PROBLEM STATEMENT :: Leave out the pictures and retype only the lines from the opening line to the line that holds "scene.camera = cam", both ends included.

DATASET SECTION ::
>>>>
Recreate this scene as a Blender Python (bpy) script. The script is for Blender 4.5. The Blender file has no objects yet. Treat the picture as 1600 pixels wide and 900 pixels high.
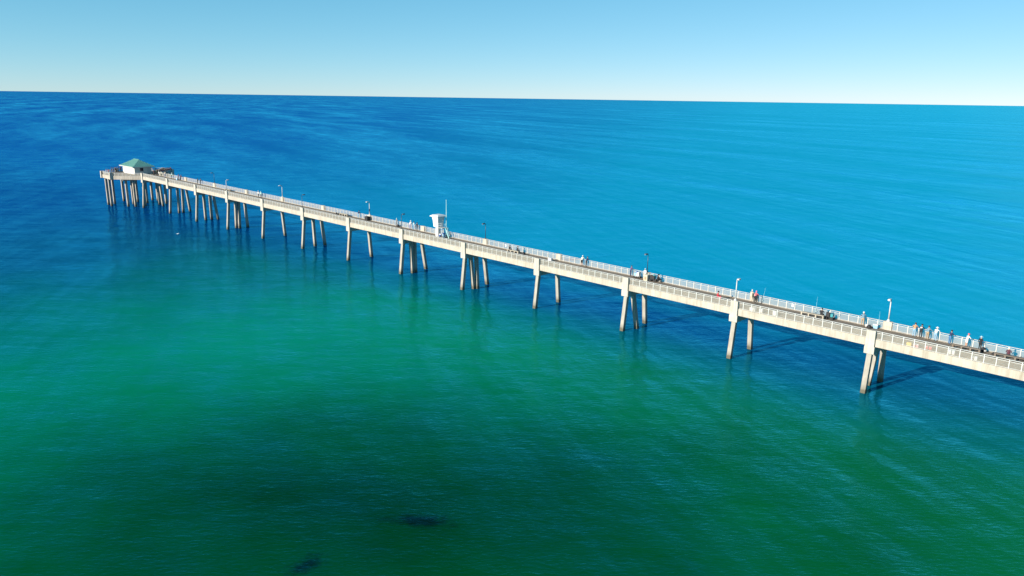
import bpy, bmesh, math, random
from mathutils import Vector, Matrix

scene = bpy.context.scene
COL = scene.collection
rnd = random.Random(7)

# ------------------------------------------------------------------ camera
# world: x = towards the shore along the pier, y = across the pier (away from camera), z up, water at 0
cam_data = bpy.data.cameras.new("camera")
cam_data.sensor_width = 36.0
cam_data.lens = 27.514
cam_data.clip_start = 1.0
cam_data.clip_end = 400000.0
cam = bpy.data.objects.new("camera", cam_data)
COL.objects.link(cam)
right = Vector((0.721503, 0.692264, 0.014261))
up = Vector((-0.173138, 0.160433, 0.971743))
back = Vector((0.670415, -0.703585, 0.235610))
m = Matrix((right, up, back)).transposed().to_4x4()
m.translation = Vector((31.387, -96.402, 34.812))
cam.matrix_world = m
scene.camera = cam

# ------------------------------------------------------------------ sky, sun, exposure
SUN_EL = math.radians(19.5)
sun_h = Vector((-0.225, -0.974, 0)).normalized()          # horizontal direction towards the sun
SUN_ROT = math.atan2(sun_h.x, sun_h.y)
world = bpy.data.worlds.new("World")
scene.world = world
world.use_nodes = True
nt = world.node_tree
bg = nt.nodes["Background"]
sky = nt.nodes.new("ShaderNodeTexSky")
sky.sky_type = 'NISHITA'
sky.sun_disc = False
sky.sun_elevation = SUN_EL
sky.sun_rotation = SUN_ROT
sky.air_density = 0.62
sky.dust_density = 0.0
sky.ozone_density = 6.0
SKY_STRENGTH = 0.077
TONE = 0.14
# the photograph's clear cyan grading of that sky: one tone curve per colour channel for the whole dome
sky_sep = nt.nodes.new("ShaderNodeSeparateColor")
sky_com = nt.nodes.new("ShaderNodeCombineColor")
nt.links.new(sky.outputs[0], sky_sep.inputs[0])
for ch, (gain, gam, post) in enumerate(((0.80, 0.98, 1.36), (1.12, 0.58, 0.88), (1.0, 0.56, 0.915))):
    g1 = nt.nodes.new("ShaderNodeMath"); g1.operation = 'MULTIPLY'; g1.inputs[1].default_value = gain * TONE
    g2 = nt.nodes.new("ShaderNodeMath"); g2.operation = 'POWER'; g2.inputs[1].default_value = gam
    g3 = nt.nodes.new("ShaderNodeMath"); g3.operation = 'MULTIPLY'; g3.inputs[1].default_value = post / TONE
    nt.links.new(sky_sep.outputs[ch], g1.inputs[0])
    nt.links.new(g1.outputs[0], g2.inputs[0])
    nt.links.new(g2.outputs[0], g3.inputs[0])
    nt.links.new(g3.outputs[0], sky_com.inputs[ch])
nt.links.new(sky_com.outputs[0], bg.inputs[0])
bg.inputs[1].default_value = SKY_STRENGTH

sun_data = bpy.data.lights.new("sun", 'SUN')
sun_data.energy = 5.0
sun_data.angle = math.radians(0.53)
sun_data.color = (1.0, 0.93, 0.80)
sun = bpy.data.objects.new("sun", sun_data)
COL.objects.link(sun)
sun_dir = Vector((sun_h.x * math.cos(SUN_EL), sun_h.y * math.cos(SUN_EL), math.sin(SUN_EL)))
sun.rotation_euler = sun_dir.to_track_quat('Z', 'Y').to_euler()
sun.location = (0, -60, 80)

vs = scene.view_settings
vs.view_transform = 'Standard'
vs.look = 'None'
vs.gamma = 1.0
vs.use_curve_mapping = False
vs.exposure = 0.85
scene.cycles.max_bounces = 6
scene.cycles.transparent_max_bounces = 24

# ------------------------------------------------------------------ constants of the pier
S = 18.288            # distance between bents
SL = 0.012547         # the deck climbs towards the sea
S_END = 12 * S
def zo(s):
    return SL * min(s, S_END)
DECK = 6.90           # deck surface at s = 0
RAIL = 7.97
CAPB = 5.01
BEAMB = 5.96
def deck_z(s):
    return DECK + zo(s)
def wp(s, w, z):
    return Vector((-s, w, z))

# ------------------------------------------------------------------ materials
MATS = {}
def nodes_of(name):
    mat = bpy.data.materials.new(name)
    mat.use_nodes = True
    t = mat.node_tree
    b = t.nodes["Principled BSDF"]
    MATS[name] = mat
    return mat, t, b

def N(t, kind, **kw):
    n = t.nodes.new(kind)
    for k, v in kw.items():
        setattr(n, k, v)
    return n

def mixc(t, fac, a, b, blend='MIX'):
    n = N(t, "ShaderNodeMix", data_type='RGBA', blend_type=blend)
    for i, v in ((0, fac), (6, a), (7, b)):
        if isinstance(v, (int, float)):
            n.inputs[i].default_value = v
        elif isinstance(v, (tuple, list)):
            n.inputs[i].default_value = (v[0], v[1], v[2], 1)
        else:
            t.links.new(v, n.inputs[i])
    return n.outputs[2]

def mth(t, op, a, b=0.0, clamp=False):
    n = N(t, "ShaderNodeMath", operation=op, use_clamp=clamp)
    for i, v in ((0, a), (1, b)):
        if isinstance(v, (int, float)):
            n.inputs[i].default_value = v
        else:
            t.links.new(v, n.inputs[i])
    return n.outputs[0]

def noise(t, vec, scale, detail=3.0, rough=0.55):
    n = N(t, "ShaderNodeTexNoise")
    n.inputs["Scale"].default_value = scale
    n.inputs["Detail"].default_value = detail
    n.inputs["Roughness"].default_value = rough
    if vec is not None:
        t.links.new(vec, n.inputs["Vector"])
    return n.outputs["Fac"]

def position(t):
    return N(t, "ShaderNodeNewGeometry").outputs["Position"]

def mapping(t, vec, loc=(0, 0, 0), rot=(0, 0, 0), scl=(1, 1, 1)):
    n = N(t, "ShaderNodeMapping")
    n.inputs["Location"].default_value = loc
    n.inputs["Rotation"].default_value = rot
    n.inputs["Scale"].default_value = scl
    t.links.new(vec, n.inputs["Vector"])
    return n.outputs[0]

def ramp(t, fac, stops, mode='LINEAR'):
    n = N(t, "ShaderNodeValToRGB")
    cr = n.color_ramp
    cr.interpolation = mode
    while len(cr.elements) < len(stops):
        cr.elements.new(0.5)
    for e, (p, c) in zip(cr.elements, stops):
        e.position = p
        e.color = (c, c, c, 1) if isinstance(c, (int, float)) else (c[0], c[1], c[2], 1)
    t.links.new(fac, n.inputs[0])
    return n.outputs[0]

def plain(name, col, rough=0.6, var=0.12, metal=0.0, scale=3.0):
    mat, t, b = nodes_of(name)
    col = tuple(c_ * 0.76 for c_ in col)
    p = position(t)
    f = noise(t, p, scale, 4)
    lo = tuple(c * (1 - var) for c in col)
    hi = tuple(min(1, c * (1 + var)) for c in col)
    c = mixc(t, f, lo, hi)
    t.links.new(c, b.inputs["Base Color"])
    b.inputs["Roughness"].default_value = rough
    b.inputs["Metallic"].default_value = metal
    return mat

def concrete(name, col, wet=False):
    mat, t, b = nodes_of(name)
    col = tuple(c_ * 0.70 for c_ in col)
    p = position(t)
    f1 = noise(t, p, 0.55, 5, 0.6)
    c = mixc(t, ramp(t, f1, [(0.3, 0.0), (0.7, 1.0)]), tuple(x * 0.80 for x in col), tuple(min(1, x * 1.08) for x in col))
    # rain streaks running down the faces
    st = noise(t, mapping(t, p, scl=(3.0, 3.0, 0.25)), 1.0, 4, 0.6)
    c = mixc(t, ramp(t, st, [(0.46, 0.0), (0.72, 0.7)]), c, tuple(x * 0.62 for x in (col[0] * 0.95, col[1] * 0.9, col[2] * 0.8)))
    rust = noise(t, p, 0.9, 3, 0.5)
    c = mixc(t, ramp(t, rust, [(0.62, 0.0), (0.78, 0.45)]), c, (0.27, 0.17, 0.09))
    if wet:
        sep = N(t, "ShaderNodeSeparateXYZ")
        t.links.new(p, sep.inputs[0])
        z = mth(t, 'ADD', sep.outputs[2], mth(t, 'MULTIPLY', noise(t, p, 2.2, 4), -0.5))
        c = mixc(t, ramp(t, mth(t, 'MULTIPLY', z, 0.5), [(0.06, 1.0), (0.18, 0.55), (0.5, 0.0)]), c, (0.10, 0.085, 0.055))
    t.links.new(c, b.inputs["Base Color"])
    b.inputs["Roughness"].default_value = 0.85
    bump = N(t, "ShaderNodeBump")
    bump.inputs["Strength"].default_value = 0.25
    bump.inputs["Distance"].default_value = 0.03
    t.links.new(noise(t, p, 9, 5), bump.inputs["Height"])
    t.links.new(bump.outputs[0], b.inputs["Normal"])
    return mat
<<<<
EXERCISE SOLUTION ::
Recreate this scene as a Blender Python (bpy) script. The script is for Blender 4.5. The Blender file has no objects yet. Treat the picture as 1600 pixels wide and 900 pixels high.
import bpy, bmesh, math, random
from mathutils import Vector, Matrix

scene = bpy.context.scene
COL = scene.collection
rnd = random.Random(7)

# ------------------------------------------------------------------ camera
# world: x = towards the shore along the pier, y = across the pier (away from camera), z up, water at 0
cam_data = bpy.data.cameras.new("camera")
cam_data.sensor_width = 36.0
cam_data.lens = 27.514
cam_data.clip_start = 1.0
cam_data.clip_end = 400000.0
cam = bpy.data.objects.new("camera", cam_data)
COL.objects.link(cam)
right = Vector((0.721503, 0.692264, 0.014261))
up = Vector((-0.173138, 0.160433, 0.971743))
back = Vector((0.670415, -0.703585, 0.235610))
m = Matrix((right, up, back)).transposed().to_4x4()
m.translation = Vector((31.387, -96.402, 34.812))
cam.matrix_world = m
scene.camera = cam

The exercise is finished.